Sie sind eine Voraussetzung für den automatisierten digitalen Zugverkehr mit dem European Train Control System (ETCS), das in ferner Zukunft es ermöglichen soll, Züge ohne Signale auch durch einen großen Bahnknoten wie Köln zu schleusen, weil die dann direkt miteinander kommunizieren. Dann könnten ohne Ausbau der Infrastruktur 30 Prozent mehr Züge durch den Bahnhof rollen. „Wir arbeiten immer parallel“, sagt DB-Projektleiter Dieter Baier. „Wir versuchen so weit wie möglich schon jetzt neue Technik in die Gleisanlagen einzubauen.“
Köln: Reisende-Information soll gut funktioniert haben
Auf einem der Gepäckbahnsteige flexen Arbeiter eine alte Blechbaracke weg, die seit Jahren ohne Funktion und einfach nur ein Schandfleck war.
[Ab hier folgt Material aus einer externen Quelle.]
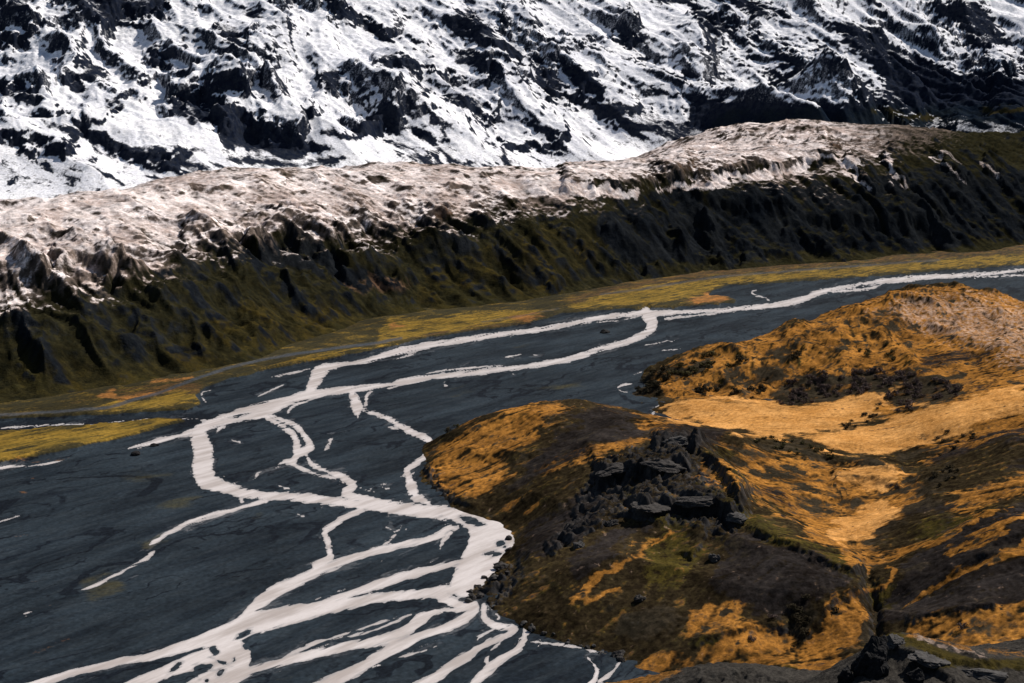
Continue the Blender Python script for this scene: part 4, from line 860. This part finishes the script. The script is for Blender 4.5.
def leaf_material(name, c1, c2):
    t = NT(name); n = t.noise(.9, 3, .6)
    return t.done(t.mix(t.range(n, .35, .65), c1, c2), .9, .1)
M_LEAF = leaf_material('shrub_twigs', (.030, .024, .014), (.060, .046, .022))
M_LEAF2 = leaf_material('shrub_leaves', (.045, .042, .015), (.085, .068, .022))
M_LEAF3 = leaf_material('bare_shrub', (.075, .052, .044), (.14, .10, .085))
M_WOOD = leaf_material('shrub_wood', (.035, .026, .02), (.05, .04, .03))
def shrub_mesh(seed, mat, n=260):
    r = np.random.default_rng(seed); V = []; Fq = []; mi = []
    nc = 7; cen = np.c_[r.uniform(-.6, .6, nc), r.uniform(-.6, .6, nc), r.uniform(.3, .85, nc)]; rad = r.uniform(.28, .5, nc)
    for c_ in cen:                                   # stems fan out from the foot
        b = np.array([r.uniform(-.1, .1), r.uniform(-.1, .1), -.1]); d = c_ - b; s_ = np.cross(d, [0, 0, 1.]); s_ = s_ / (np.linalg.norm(s_) + 1e-6) * .03; q = np.cross(d, s_); q = q / (np.linalg.norm(q) + 1e-6) * .03
        i = len(V); V += [b + s_, b - s_ * .5 + q, b - s_ * .5 - q, c_ + s_ * .3, c_ - s_ * .2 + q * .3, c_ - s_ * .2 - q * .3]
        for a_, b_ in ((0, 1), (1, 2), (2, 0)): Fq.append((i + a_, i + b_, i + b_ + 3, i + a_ + 3)); mi.append(1)
    for k in range(n):
        j = r.integers(nc); d = r.normal(size=3); d /= np.linalg.norm(d); p = cen[j] + d * rad[j] * r.uniform(.55, 1.05); p[2] = max(p[2], .03)
        u_ = r.normal(size=3); u_ /= np.linalg.norm(u_); v_ = np.cross(u_, d + r.normal(size=3) * .5); v_ /= np.linalg.norm(v_) + 1e-6
        L = r.uniform(.09, .17); i = len(V); V += [p - u_ * L, p - v_ * L * .6, p + u_ * L, p + v_ * L * .6]; Fq.append((i, i + 1, i + 2, i + 3)); mi.append(0)
    me = bpy.data.meshes.new('shrub'); me.from_pydata([tuple(x) for x in V], [], Fq); me.materials.append(mat); me.materials.append(M_WOOD)
    me.polygons.foreach_set('material_index', np.array(mi, np.int32)); me.update(); return me
SH = {c_: [shrub_mesh(200 + i + 10 * j, m_) for i in range(4)] for j, (c_, m_) in enumerate((('dark', M_LEAF), ('olive', M_LEAF2), ('bare', M_LEAF3)))}
sr = random.Random(3)
def shrub(pxq, pyq, r, kind, label, group):
    a = hill_hit(pxq, pyq)
    o = bpy.data.objects.new('shrub', sr.choice(SH[kind])); COL.objects.link(o)
    o.location = (a[0], a[1], a[2] - .15); k_ = r * 1.25 * mpp(a[1]); o.scale = (k_ * sr.uniform(.9, 1.25), k_ * sr.uniform(.9, 1.25), k_ * sr.uniform(.75, 1.0)); o.rotation_euler = (0, 0, sr.uniform(0, 6.28))
    return tag(o, label, 'shrub', group)
def inside(p, pts):
    c_ = False; n = len(pts)
    for i in range(n):
        (ax, ay), (bx, by) = pts[i], pts[(i + 1) % n]
        if (ay > p[1]) != (by > p[1]) and p[0] < (bx - ax) * (p[1] - ay) / (by - ay) + ax: c_ = not c_
    return c_
def scatter(pts, n, r0, r1, kind, label, group):
    x0, x1 = min(p[0] for p in pts), max(p[0] for p in pts); y0, y1 = min(p[1] for p in pts), max(p[1] for p in pts); k_ = 0
    while k_ < n:
        p = (sr.uniform(x0, x1), sr.uniform(y0, y1))
        if inside(p, pts): shrub(p[0], p[1], sr.uniform(r0, r1), kind, label, group); k_ += 1
scatter([(634,393),(640,383),(652,374),(668,368),(672,380),(660,394)], 16, 3, 5, 'dark', 'dark shrub in the clump on the point of the orange hill, next to the river', 'shrubs on the river point')
scatter([(668,376),(680,364),(700,354),(716,352),(716,362),(704,374),(690,380)], 16, 2.5, 4.5, 'olive', 'olive shrub on the upper bank of the orange hill, above the river point', 'shrubs on the upper bank')
scatter([(693,392),(710,384),(722,386),(724,394),(700,398)], 8, 2.5, 4, 'dark', 'dark shrub at the left corner of the golden meadow, under the orange hill', 'shrubs at the meadow corner')
scatter([(725,392),(770,376),(778,386),(760,398),(735,398)], 14, 2, 3.6, 'dark', 'dark shrub in the strip along the upper edge of the golden meadow', 'shrubs along the upper meadow edge')
scatter([(766,397),(790,380),(820,372),(835,385),(825,402),(780,406)], 40, 2.5, 4.5, 'bare', 'bare brown shrub in the left half of the thicket above the golden meadow', 'shrubs of the left thicket')
scatter([(835,382),(850,372),(893,368),(896,384),(868,395),(828,402)], 36, 2.5, 4.5, 'bare', 'bare greyish shrub in the right half of the thicket above the golden meadow', 'shrubs of the right thicket')
scatter([(870,392),(900,374),(950,380),(966,394),(930,411),(893,413),(880,404)], 48, 2.5, 4.8, 'bare', 'dark bare shrub in the broad thicket right of the golden meadow', 'shrubs of the broad thicket')
scatter([(745,434),(790,440),(830,452),(845,458),(820,458),(775,450),(752,443)], 26, 1.8, 3.2, 'olive', 'low olive shrub in the dark band along the near edge of the golden meadow', 'shrubs of the near meadow band')
scatter([(884,398),(890,404),(868,422),(845,430),(842,426),(862,416)], 14, 1.8, 3, 'dark', 'shrub in the curved hedge-like row at the right end of the golden meadow', 'shrubs of the curved row')
scatter([(925,444),(950,428),(980,436),(960,452),(935,458)], 12, 2, 3.4, 'dark', 'dark shrub on the right slope between the meadow and the grey streak', 'shrubs on the right slope')
scatter([(920,480),(948,466),(966,472),(936,488)], 10, 2, 3.4, 'dark', 'dark shrub in the patch below the grey streak on the right slope', 'shrubs below the grey streak')
scatter([(790,606),(806,598),(814,612),(810,634),(794,634)], 10, 3, 5.5, 'dark', 'dark shrub in the clump between the two lower golden hummocks', 'shrubs between the golden hummocks')
scatter([(856,345),(880,338),(900,346),(896,362),(862,360)], 10, 2, 3.4, 'olive', 'olive shrub in the green patch high on the orange hill', 'shrubs of the high green patch')
for pxq, pyq, r, kind, lb in ((743,362,6,'dark','round dark shrub standing alone on the orange hillside'),(797,357,5,'dark','dark shrub on the spur of the orange hillside, right of the round lone shrub'),(729,367,3.5,'olive','small olive shrub left of the round lone shrub on the orange hillside'),
   (447,432,4,'dark','dark shrub at the upper left tip of the headland beside the narrow channel'),(456,427,3,'olive','olive shrub on the headland skyline just above its left tip'),(752,640,4.5,'bare','grey bare shrub on the left golden hummock'),(773,618,4,'bare','grey bare shrub on the crest of the left golden hummock'),
   (962,628,5,'bare','grey bare shrub on the golden slope behind the foreground outcrop'),(835,612,4,'dark','dark shrub on the right golden hummock'),(910,412,3,'dark','small dark shrub on the golden slope below the broad thicket')):
    shrub(pxq, pyq, r, kind, lb, None)

# ================================================================== LIGHT
EL, AZ = math.radians(46), math.radians(50)     # sun high, behind the mountains and a little to the right
w = bpy.data.worlds.new('World'); scene.world = w; w.use_nodes = True
sky = w.node_tree.nodes.new('ShaderNodeTexSky'); sky.sky_type = 'NISHITA'; sky.sun_disc = False
sky.sun_elevation = EL; sky.sun_rotation = AZ; sky.altitude = 300
bg = w.node_tree.nodes['Background']; bg.inputs['Strength'].default_value = .05
w.node_tree.links.new(sky.outputs[0], bg.inputs['Color'])
sl = bpy.data.lights.new('sun', 'SUN'); sl.energy = 4.2; sl.angle = math.radians(.5); sl.color = (1, .93, .85)
so = bpy.data.objects.new('sun', sl); COL.objects.link(so)
sd = (math.cos(EL) * math.sin(AZ), math.cos(EL) * math.cos(AZ), math.sin(EL))
from mathutils import Vector
so.rotation_euler = Vector(sd).to_track_quat('Z', 'Y').to_euler(); so.location = (300, 600, 900)
scene.view_settings.view_transform = 'Standard'; scene.view_settings.look = 'None'
scene.view_settings.exposure = 0.4; scene.view_settings.gamma = 1.0; scene.view_settings.use_curve_mapping = False
scene.cycles.max_bounces = 4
Eine Reinigungskolonne bringt die Glasdächer auf Gleis 1 auf Hochglanz, Fundamente für neue Signale und Signalmasten werden gegossen, Kabelstränge gezogen.
Auf den wichtigsten Ersatzbahnhöfen wie Köln-Messe/Deutz und Ehrenfeld sei es zwar voll. Es komme im Fern- und Regionalverkehr auch zu Verspätungen, aber für eine Sperrung dieser Größenordnung sei das alles im normalen Rahmen, sagt ein Bahnsprecher. „Dass die Sperrung des Hauptbahnhofs nicht folgenlos bleibt, war uns von vornherein klar.“ Aus Sicht der Bahn habe die Reisenden-Information gut funktioniert. „Wir haben überall Reisenden-Lenker vor Ort.“
DB-Projektleiter Dieter Baier geht davon aus, dass es im November noch einmal eine vergleichbare Sperrpause geben wird. Dann wird ein Spezialkran die neuen Signale an das Stellwerk anschließen. „Das geht nicht ohne Abschaltung der Oberleitung.“ Weitere Sperrungen werden bis Ende 2025 folgen. „In 90 Prozent der Fälle können wir diese Arbeiten aber nachts erledigen.“
Den großen Aufschlag wird es im Herbst 2025 geben, bevor der Fern- und Regionalverkehr nach der S-Bahn ebenfalls auf das neue elektronische Stellwerk an der Maybachstraße umgeschaltet wird. „Das geht nicht ohne umfangreiche Testfahrten und Abnahmen“, sagt Baier. Bei der S-Bahn sei dieser Prozess im Jahr 2021 völlig geräuschlos abgelaufen. Doch das war nur der kleinere Teil der Modernisierung des Hauptbahnhofs, der lediglich zwei S-Bahngleise betraf. Der dickste Brocken liegt noch vor den Ingenieuren.